Begin

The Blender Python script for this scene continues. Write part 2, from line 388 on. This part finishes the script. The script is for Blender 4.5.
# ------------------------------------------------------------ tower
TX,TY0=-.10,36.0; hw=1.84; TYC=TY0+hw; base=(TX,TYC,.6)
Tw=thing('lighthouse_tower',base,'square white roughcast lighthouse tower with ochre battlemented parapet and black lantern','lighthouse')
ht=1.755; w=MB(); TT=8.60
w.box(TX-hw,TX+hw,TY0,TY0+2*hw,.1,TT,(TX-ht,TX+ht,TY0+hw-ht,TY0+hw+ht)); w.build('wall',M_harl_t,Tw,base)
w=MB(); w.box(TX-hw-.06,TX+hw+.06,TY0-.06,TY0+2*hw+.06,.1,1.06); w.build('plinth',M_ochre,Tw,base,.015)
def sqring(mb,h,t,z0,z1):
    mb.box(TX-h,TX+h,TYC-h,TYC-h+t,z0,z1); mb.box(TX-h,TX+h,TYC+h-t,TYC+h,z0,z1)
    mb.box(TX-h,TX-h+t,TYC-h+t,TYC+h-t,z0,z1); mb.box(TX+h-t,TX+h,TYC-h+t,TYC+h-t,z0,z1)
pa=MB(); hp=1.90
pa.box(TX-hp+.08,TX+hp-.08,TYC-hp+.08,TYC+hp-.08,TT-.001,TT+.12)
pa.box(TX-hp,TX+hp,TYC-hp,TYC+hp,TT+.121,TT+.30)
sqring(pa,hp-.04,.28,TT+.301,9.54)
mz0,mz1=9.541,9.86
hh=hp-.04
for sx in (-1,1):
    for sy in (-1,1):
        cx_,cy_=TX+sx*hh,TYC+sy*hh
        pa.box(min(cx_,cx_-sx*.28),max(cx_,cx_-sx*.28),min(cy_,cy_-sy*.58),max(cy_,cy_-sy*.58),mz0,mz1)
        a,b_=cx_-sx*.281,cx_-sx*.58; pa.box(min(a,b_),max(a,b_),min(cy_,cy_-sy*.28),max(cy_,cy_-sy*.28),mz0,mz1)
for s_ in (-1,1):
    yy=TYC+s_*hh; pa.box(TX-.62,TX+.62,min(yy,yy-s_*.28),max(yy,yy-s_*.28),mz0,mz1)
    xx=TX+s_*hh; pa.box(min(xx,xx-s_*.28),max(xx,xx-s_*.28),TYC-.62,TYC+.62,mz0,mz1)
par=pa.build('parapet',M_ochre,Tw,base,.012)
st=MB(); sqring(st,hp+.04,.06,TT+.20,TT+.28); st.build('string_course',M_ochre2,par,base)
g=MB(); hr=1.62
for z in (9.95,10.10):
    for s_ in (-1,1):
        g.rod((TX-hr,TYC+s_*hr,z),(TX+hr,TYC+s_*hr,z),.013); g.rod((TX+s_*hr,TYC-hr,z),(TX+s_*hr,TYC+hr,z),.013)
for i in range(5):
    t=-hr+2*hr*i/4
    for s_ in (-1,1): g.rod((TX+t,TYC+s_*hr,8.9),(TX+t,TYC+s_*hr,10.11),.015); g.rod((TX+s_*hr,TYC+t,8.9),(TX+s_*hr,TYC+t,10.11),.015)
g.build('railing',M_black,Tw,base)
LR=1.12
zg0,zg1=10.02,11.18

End

## Required task
Transcribe the data above in full, exactly.

## Exercise response
The Blender Python script for this scene continues. Write part 2, from line 388 on. This part finishes the script. The script is for Blender 4.5.
# ------------------------------------------------------------ tower
TX,TY0=-.10,36.0; hw=1.84; TYC=TY0+hw; base=(TX,TYC,.6)
Tw=thing('lighthouse_tower',base,'square white roughcast lighthouse tower with ochre battlemented parapet and black lantern','lighthouse')
ht=1.755; w=MB(); TT=8.60
w.box(TX-hw,TX+hw,TY0,TY0+2*hw,.1,TT,(TX-ht,TX+ht,TY0+hw-ht,TY0+hw+ht)); w.build('wall',M_harl_t,Tw,base)
w=MB(); w.box(TX-hw-.06,TX+hw+.06,TY0-.06,TY0+2*hw+.06,.1,1.06); w.build('plinth',M_ochre,Tw,base,.015)
def sqring(mb,h,t,z0,z1):
    mb.box(TX-h,TX+h,TYC-h,TYC-h+t,z0,z1); mb.box(TX-h,TX+h,TYC+h-t,TYC+h,z0,z1)
    mb.box(TX-h,TX-h+t,TYC-h+t,TYC+h-t,z0,z1); mb.box(TX+h-t,TX+h,TYC-h+t,TYC+h-t,z0,z1)
pa=MB(); hp=1.90
pa.box(TX-hp+.08,TX+hp-.08,TYC-hp+.08,TYC+hp-.08,TT-.001,TT+.12)
pa.box(TX-hp,TX+hp,TYC-hp,TYC+hp,TT+.121,TT+.30)
sqring(pa,hp-.04,.28,TT+.301,9.54)
mz0,mz1=9.541,9.86
hh=hp-.04
for sx in (-1,1):
    for sy in (-1,1):
        cx_,cy_=TX+sx*hh,TYC+sy*hh
        pa.box(min(cx_,cx_-sx*.28),max(cx_,cx_-sx*.28),min(cy_,cy_-sy*.58),max(cy_,cy_-sy*.58),mz0,mz1)
        a,b_=cx_-sx*.281,cx_-sx*.58; pa.box(min(a,b_),max(a,b_),min(cy_,cy_-sy*.28),max(cy_,cy_-sy*.28),mz0,mz1)
for s_ in (-1,1):
    yy=TYC+s_*hh; pa.box(TX-.62,TX+.62,min(yy,yy-s_*.28),max(yy,yy-s_*.28),mz0,mz1)
    xx=TX+s_*hh; pa.box(min(xx,xx-s_*.28),max(xx,xx-s_*.28),TYC-.62,TYC+.62,mz0,mz1)
par=pa.build('parapet',M_ochre,Tw,base,.012)
st=MB(); sqring(st,hp+.04,.06,TT+.20,TT+.28); st.build('string_course',M_ochre2,par,base)
g=MB(); hr=1.62
for z in (9.95,10.10):
    for s_ in (-1,1):
        g.rod((TX-hr,TYC+s_*hr,z),(TX+hr,TYC+s_*hr,z),.013); g.rod((TX+s_*hr,TYC-hr,z),(TX+s_*hr,TYC+hr,z),.013)
for i in range(5):
    t=-hr+2*hr*i/4
    for s_ in (-1,1): g.rod((TX+t,TYC+s_*hr,8.9),(TX+t,TYC+s_*hr,10.11),.015); g.rod((TX+s_*hr,TYC+t,8.9),(TX+s_*hr,TYC+t,10.11),.015)
g.build('railing',M_black,Tw,base)
LR=1.12
zg0,zg1=10.02,11.18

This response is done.